Written exercise
Your output is the lines from the first one to the one containing "20, 12, .5)]", repeated exactly, with images left out.

_ _ _ _

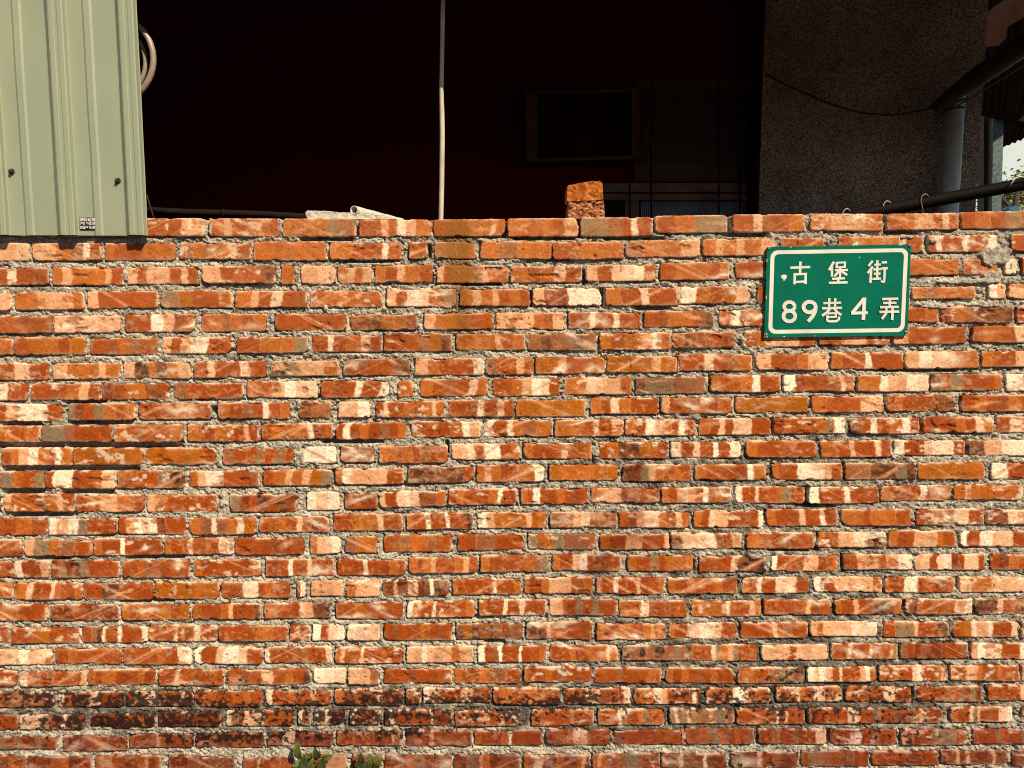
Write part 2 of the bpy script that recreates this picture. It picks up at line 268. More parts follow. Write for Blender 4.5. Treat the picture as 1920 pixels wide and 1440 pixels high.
def blob(x, y, L):
    s = 0
    for cx, cy, rx, ry, a in L: s = s + a*np.exp(-((x-cx)/rx)**2 - ((y-cy)/ry)**2)
    return s
SOOT = [(60, 1305, 120, 22, .5), (200, 1315, 160, 26, .45), (330, 1320, 110, 26, .5), (100, 1352, 110, 14, .5), (250, 1358, 120, 16, .75), (390, 1386, 90, 18, .8),
        (560, 1380, 110, 16, .62), (650, 1345, 150, 22, .5), (700, 1310, 120, 20, .5), (880, 1320, 120, 20, .42), (960, 1340, 40, 25, .6), (1080, 1310, 70, 18, .55),
        (1350, 1310, 90, 22, .5), (1500, 1320, 80, 40, .42), (1690, 1320, 160, 60, .42), (430, 1272, 60, 14, .45), (1450, 1265, 60, 16, .5), (760, 1375, 80, 12, .6),
        (1700, 1385, 150, 16, .35), (60, 1385, 120, 20, .35), (1180, 1060, 160, 60, .12), (1720, 780, 40, 24, .2), (1780, 1140, 70, 26, .3), (450, 1335, 600, 50, .42), (1300, 1325, 700, 55, .36)]
MSOOT = [(900, 900, 900, 400, .12), (1500, 1100, 600, 350, .18), (1500, 1250, 520, 170, .42), (1000, 1330, 900, 60, .5), (250, 1330, 400, 60, .5), (1500, 900, 500, 220, .25), (1850, 640, 200, 110, .2), (1100, 880, 300, 60, .15)]
RUST = [(856, 440, 22, 42, 1.8), (862, 520, 22, 62, 1.3), (868, 600, 15, 45, .5)]
STAIN = [(1188, 920, 22, 75, 1.0), (1180, 1010, 60, 40, .45), (1110, 1070, 40, 60, .5), (1075, 1150, 30, 50, .5), (870, 650, 12, 60, .3), (1240, 720, 60, 20, .5), (700, 640, 100, 60, .25),
         (150, 1350, 380, 60, .45), (600, 1360, 300, 50, .4), (1100, 1370, 400, 50, .25), (1700, 1350, 300, 60, .25), (60, 1060, 90, 30, .3), (330, 905, 20, 12, .5)]

VV = []; QQ = []; TT = []; nv = 0
NU, MV = 78, 22
U1 = np.concatenate([[0, .006, .014], np.linspace(.024, .976, NU-6), [.986, .994, 1]])
V1 = np.concatenate([[0, .03, .07], np.linspace(.12, .88, MV-6), [.93, .97, 1]])
for ri, (xs, ts, bs, bricks) in enumerate(rows):
    for bi, (x0, x1, pat) in enumerate(bricks):
        seed = ri*97+bi*13+5; rg = random.Random(seed)
        inside = x1 > -30 and x0 < 1950 and ri < 26
        U, V = (U1, V1) if inside else (U1[::6], V1[::4])
        if x1-x0 < 70 and inside: U = U1[::2] if len(U1[::2]) and U1[::2][-1] == 1 else np.append(U1[::2], 1)
        if U[-1] != 1: U = np.append(U, 1)
        if V[-1] != 1: V = np.append(V, 1)
        nu, mv = len(U), len(V)
        u, v = np.meshgrid(U, V); Wd = x1-x0
        jt = rg.uniform(-1, 1); jb = rg.uniform(-.9, .9); sl = rg.uniform(-1.1, 1.1)
        cx = x0+Wd*u
        yt = np.interp(cx, xs, ts)*.35 + np.interp((x0+x1)/2, xs, ts)*.65 + jt*.6 + sl*(u-.5)
        yb = np.interp(cx, xs, bs)*.35 + np.interp((x0+x1)/2, xs, bs)*.65 + jb*.6 + sl*(u-.5)
        Hh = (yb-yt)
        dv0, dv1 = v*Hh, (1-v)*Hh
        def rnd(): return rg.choice([1.5, 2.5, 3, 4, 5, 7, 9]) * (1 if rg.random() < .85 else 1.6)
        def ins(r, d): d = np.clip(d, 0, r); return r-np.sqrt(np.maximum(r*r-(r-d)**2, 0))
        L = ins(rnd(), dv0)+ins(rnd(), dv1); Rr = ins(rnd(), dv0)+ins(rnd(), dv1)
        sy = v*Hh
        L = L + 1.6*(fbm(sy*.25+seed, 0*sy+3.1, seed, 2)-.4)*2 ; Rr = Rr + 1.6*(fbm(sy*.25+seed, 0*sy+9.1, seed+5, 2)-.4)*2
        X = x0+L*(1-u)**2*1.0 + (Wd)*u - Rr*u**2
        # ragged lips of the wire-cut clay
        saw = np.abs(((X*.28+seed*.37) % 1)-.5)*2
        saw2 = np.abs(((X*.30+.08*vnoise(X*.1, X*0+1.5, seed)+seed*.37) % 1)-.5)*2*(.4+.9*vnoise(X*.04, X*0+seed*3.1, 12))
        jag = (vnoise(X*.2, X*0+seed*.7, 3)-.5)*1.5 + (vnoise(X*.8, X*0+seed*.7, 4)-.5)*1.6 + saw*.8
        chip = sstep(.72, .95, vnoise(X*.06, X*0+seed*1.7, 8))*4.0
        chipb = sstep(.74, .95, vnoise(X*.07, X*0+seed*2.3, 9))*4.0
        Y = yt + Hh*v + (jag*.6+chip*.7)*(1-v)**3 - (jag*.7+saw2*1.5+chipb*.6-1.0)*v**3
        ed = np.minimum(np.minimum(X-x0-L, x1-Rr-X), np.minimum(v, 1-v)*Hh)
        ed = np.maximum(ed, 0)
        # depth
        d0 = rg.uniform(-.0022, .0018); tx = rg.uniform(-.0016, .0016); tz = rg.uniform(-.0012, .0012)
        rough = fbm(X*.09, Y*.09, seed+2, 3)-.5
        rough2 = fbm(X*.5, Y*.5, seed+31, 2)-.5
        D = d0+tx*(u-.5)*2+tz*(v-.5)*2 + rough*.0013 + rough2*.0009 + .0020*np.exp(-ed/.8)
        pit = sstep(.90, .95, vnoise(X*.22, Y*.22, seed+77))*(.5 + .5*rg.random())
        D = D+pit*.0022
        # spalled corner
        sp = sstep(.66, .78, fbm(X*.035, Y*.06, seed+55, 3)) * (rg.random() < .30)
        D = D+sp*.0035
        # clay bands
        if ri >= 21: pat = pat.replace('k', 'b').replace('b', 'd') if ri < 24 else pat.replace('k', 'r').replace('b', 'd')
        flags = [c for c in pat if c in '/\\']; seq = [c for c in pat if c not in '/\\']
        n = len(seq)
        wds = np.array([rg.uniform(.75, 1.3)*(.62 if seq[i_] in 'cp' and 0 < i_ < n-1 and seq[i_-1] not in 'cp' and seq[i_+1] not in 'cp' and n > 4 else 1) for i_ in range(n)]); cum = np.cumsum(wds)/wds.sum()
        shear = rg.uniform(-.02, .02)
        tpos = u + shear*(v-.5) + (vnoise(Y*.05, Y*0+seed*.31, 21)-.5)*.035 + (fbm(X*.12, Y*.08, seed+3, 2)-.5)*.03 + (fbm(X*.35, Y*.35, seed+4, 2)-.5)*.025
        soft = rg.uniform(.004, .016)
        C = np.zeros(u.shape+(3,)); C[:] = PAL[seq[0]]*rg.uniform(.92, 1.08)
        gap = np.zeros_like(u)
        for i in range(1, n):
            c = PAL[seq[i]]*rg.uniform(.9, 1.08)
            if seq[i] == 'c': kk = rg.choice([0, .2, .6, .8]); c = c*(1-kk)+PAL['p']*kk
            if seq[i] == seq[i-1] and seq[i] in 'rsdomp': c = c*rg.uniform(.88, 1.12)
            a = sstep(cum[i-1]-soft, cum[i-1]+soft, tpos)[..., None]
            C = C*(1-a)+c*a
            if seq[i] != seq[i-1] and rg.random() < .35:
                gap += np.exp(-((tpos-cum[i-1])/.006)**2)*.5
        C = C*(1-gap[..., None]*.8)+PAL['p']*gap[..., None]*.8
        grd = PAL['r']*.75+PAL['s']*.25 if sum(c in 'rsod' for c in seq) >= n*.4 else PAL[seq[n//2]]
        hole = sstep(.56, .66, fbm(X*.055+20, Y*.14, seed+13, 3))*rg.choice([.1, .3, .7])
        C = C*(1-hole[..., None])+grd*hole[..., None]
        lum = C.sum(-1); dkc = (lum < .35)*sstep(.42, .60, fbm(X*.10, Y*.14, seed+14, 4))*.75
        C = C*(1-dkc[..., None])+(PAL['r']*.6+PAL['g']*.4)*dkc[..., None]
        isdark = sum(c in 'kb' for c in seq)/n
        # kiln bloom, dust
        bl = sstep(.50, .78, fbm(X*.045, Y*.085, seed+11, 4))*rg.choice([.05, .15, .3, .5])
        C = C*(1-bl[..., None])+(PAL['s']*.7+PAL['p']*.3)*bl[..., None]
        cr = sstep(.60, .74, fbm(X*.07+40, Y*.11, seed+19, 4))*rg.choice([0, 0, .2, .6])
        C = C*(1-cr[..., None])+PAL['c']*.95*cr[..., None]
        dk = sstep(.56, .80, fbm(X*.06+90, Y*.09, seed+23, 4))*rg.choice([0, .25, .5])
        C = C*(1-dk[..., None])+PAL['d']*dk[..., None]
        if rg.random() < .42:
            for s_ in range(rg.randint(1, 3)):
                ex, ey = x0+Wd*rg.random(), yt+Hh*rg.random(); an = rg.uniform(-.5, .5); lx, ly = rg.uniform(7, 30), rg.uniform(1.5, 6)
                dx_ = (X-ex)*math.cos(an)+(Y-ey)*math.sin(an); dy_ = (Y-ey)*math.cos(an)-(X-ex)*math.sin(an)
                a = np.exp(-(dx_/lx)**2-(dy_/ly+(vnoise(X*.12, Y*.12, seed+35)-.5)*1.6)**2)*rg.uniform(.4, .95)
                C = C*(1-a[..., None])+(PAL['c'] if rg.random() < .5 else PAL['p'])*a[..., None]
        C = C*(.72+.56*fbm(X*.33, Y*.40, seed+29, 4))[..., None]
        wp = sstep(.60, .66, fbm(X*.16, Y*.20, seed+33, 3))*rg.choice([0, .12, .4]); C = C*(1-wp[..., None])+(PAL['p']*.7+PAL['s']*.3)*wp[..., None]
        # combed diagonal streaks
        ns = 3 if flags else (rg.choice([1, 2]) if rg.random() < .45 else 0)
        for s_ in range(ns):
            sg = (-1 if flags[0] == '/' else 1) if flags else rg.choice([-1, 1])
            sg *= rg.uniform(.55, .85); c0 = rg.uniform(.15, .85)*Wd+x0
            dd = (X-c0)*sg*.6 - (Y-(yt+Hh*.5))*.83
            wd = rg.choice([.5, .8, 2.6]); a = np.exp(-np.abs(dd/wd)**2.5)*rg.uniform(.45, .9)*(.4+.8*vnoise(X*.15, Y*.15, seed+41))
            a = np.clip(a, 0, 1)
            C = C*(1-a[..., None])+(PAL['p'] if rg.random() < .75 else PAL['s'])*a[..., None]
            D = D + .0007*a
        for s_ in range(rg.randint(2, 5)):      # fine scratches
            sg = rg.choice([-.8, -.6, .6, .8]); c0 = rg.uniform(0, 1)*Wd+x0
            dd = (X-c0)*sg*.6 - (Y-(yt+Hh*.5))*.8
            a = np.exp(-(dd/.45)**2)*.60*(vnoise(X*.05, Y*.05, seed+43+s_) > .45)
            C = C*(1-a[..., None]*.7)
        # worn lighter rim
        rim = np.exp(-ed/(.9+1.6*vnoise(X*.05, Y*.05, seed+47)))*sstep(.35, .62, fbm(X*.07, Y*.07, seed+51, 2))*.75
        C = C*(1-rim[..., None])+(PAL['c']*.6+PAL['p']*.3)*rim[..., None]
        rimd = np.exp(-ed/.9)*sstep(.62, .45, fbm(X*.07, Y*.07, seed+51, 2))*.35
        C = C*(1-rimd[..., None])
        C = C*(1-.75*pit[..., None])
        C = C*(1-sp[..., None]*.5)+PAL['r']*np.array([.8, .75, .8])*sp[..., None]*.5
        # drip rust and soot
        ru = np.clip(blob(X, Y, RUST), 0, 1)*(.45+.7*fbm(X*.12, Y*.03, 61, 3)); ru = np.clip(ru*1.15, 0, .88)
        C = C*(1-ru[..., None])+np.array([.22, .078, .004])*ru[..., None]
        so = blob(X, Y, SOOT)*.66
        sn = fbm(X*.16, Y*.20, 71, 4)
        sa = sstep(.83, .90, so+((sn-.5)*2.3+.5)*.62+.12*(vnoise(X*.45, Y*.45, 72)-.5))*.93 
        sa = np.clip(sa, 0, .93)
        D = D - .0004*sa
        C = C*(1-sa[..., None])+np.array([.024, .014, .010])*sa[..., None]
        st_a = np.clip(blob(X, Y, STAIN), 0, .75)*(.6+.6*fbm(X*.05, Y*.03, 63, 2)); C = C*(1-np.clip(st_a, 0, .7)[..., None]*np.array([.62, .8, .8]))
        fade = max(0, 1-ri/9)*.13; C = C*(1-fade)+(PAL['p']*.6+PAL['s']*.4)*fade*(.5+fbm(X*.03, Y*.03, 65, 2))[..., None]+C*0
        if ri >= 23: C = C*np.array([.78, .72, .8])*(1.0 if ri == 23 else .85)
        wx, wz = Pn(X, Y, 0.0)
        G = np.stack([wx, D, wz], -1).reshape(-1, 3); base = nv
        idx = np.arange(mv*nu).reshape(mv, nu)
        q = np.stack([idx[:-1, :-1], idx[1:, :-1], idx[1:, 1:], idx[:-1, 1:]], -1).reshape(-1, 4)
        ring = np.concatenate([idx[0, :], idx[1:, -1], idx[-1, -2::-1], idx[-2:0:-1, 0]])
        bk = G[ring].copy(); bk[:, 1] = .098 if ri == 0 else .03
        nr = len(ring); bidx = mv*nu+np.arange(nr); nx = np.roll(np.arange(nr), -1)
        q2 = np.stack([ring, ring[nx], bidx[nx], bidx], -1)
        VV += [G, bk]; TT += [C.reshape(-1, 3), C.reshape(-1, 3)[ring]*.9]; QQ.append(np.concatenate([q, q2])+base)
        nv += mv*nu+nr
wall = thing('brick_wall', 'long weathered orange-red brick wall with rough grey mortar, filling most of the view', 'wall', (0, 0, 0))
brickwork = mesh_np('brickwork', np.concatenate(VV), np.concatenate(QQ), np.clip(np.concatenate(TT), .005, .9), M['clay'], wall, False)
del VV, QQ, TT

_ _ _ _

Exercise response
Write part 2 of the bpy script that recreates this picture. It picks up at line 268. More parts follow. Write for Blender 4.5. Treat the picture as 1920 pixels wide and 1440 pixels high.
def blob(x, y, L):
    s = 0
    for cx, cy, rx, ry, a in L: s = s + a*np.exp(-((x-cx)/rx)**2 - ((y-cy)/ry)**2)
    return s
SOOT = [(60, 1305, 120, 22, .5), (200, 1315, 160, 26, .45), (330, 1320, 110, 26, .5), (100, 1352, 110, 14, .5), (250, 1358, 120, 16, .75), (390, 1386, 90, 18, .8),
        (560, 1380, 110, 16, .62), (650, 1345, 150, 22, .5), (700, 1310, 120, 20, .5), (880, 1320, 120, 20, .42), (960, 1340, 40, 25, .6), (1080, 1310, 70, 18, .55),
        (1350, 1310, 90, 22, .5), (1500, 1320, 80, 40, .42), (1690, 1320, 160, 60, .42), (430, 1272, 60, 14, .45), (1450, 1265, 60, 16, .5), (760, 1375, 80, 12, .6),
        (1700, 1385, 150, 16, .35), (60, 1385, 120, 20, .35), (1180, 1060, 160, 60, .12), (1720, 780, 40, 24, .2), (1780, 1140, 70, 26, .3), (450, 1335, 600, 50, .42), (1300, 1325, 700, 55, .36)]
MSOOT = [(900, 900, 900, 400, .12), (1500, 1100, 600, 350, .18), (1500, 1250, 520, 170, .42), (1000, 1330, 900, 60, .5), (250, 1330, 400, 60, .5), (1500, 900, 500, 220, .25), (1850, 640, 200, 110, .2), (1100, 880, 300, 60, .15)]
RUST = [(856, 440, 22, 42, 1.8), (862, 520, 22, 62, 1.3), (868, 600, 15, 45, .5)]
STAIN = [(1188, 920, 22, 75, 1.0), (1180, 1010, 60, 40, .45), (1110, 1070, 40, 60, .5), (1075, 1150, 30, 50, .5), (870, 650, 12, 60, .3), (1240, 720, 60, 20, .5), (700, 640, 100, 60, .25),
         (150, 1350, 380, 60, .45), (600, 1360, 300, 50, .4), (1100, 1370, 400, 50, .25), (1700, 1350, 300, 60, .25), (60, 1060, 90, 30, .3), (330, 905, 20, 12, .5)]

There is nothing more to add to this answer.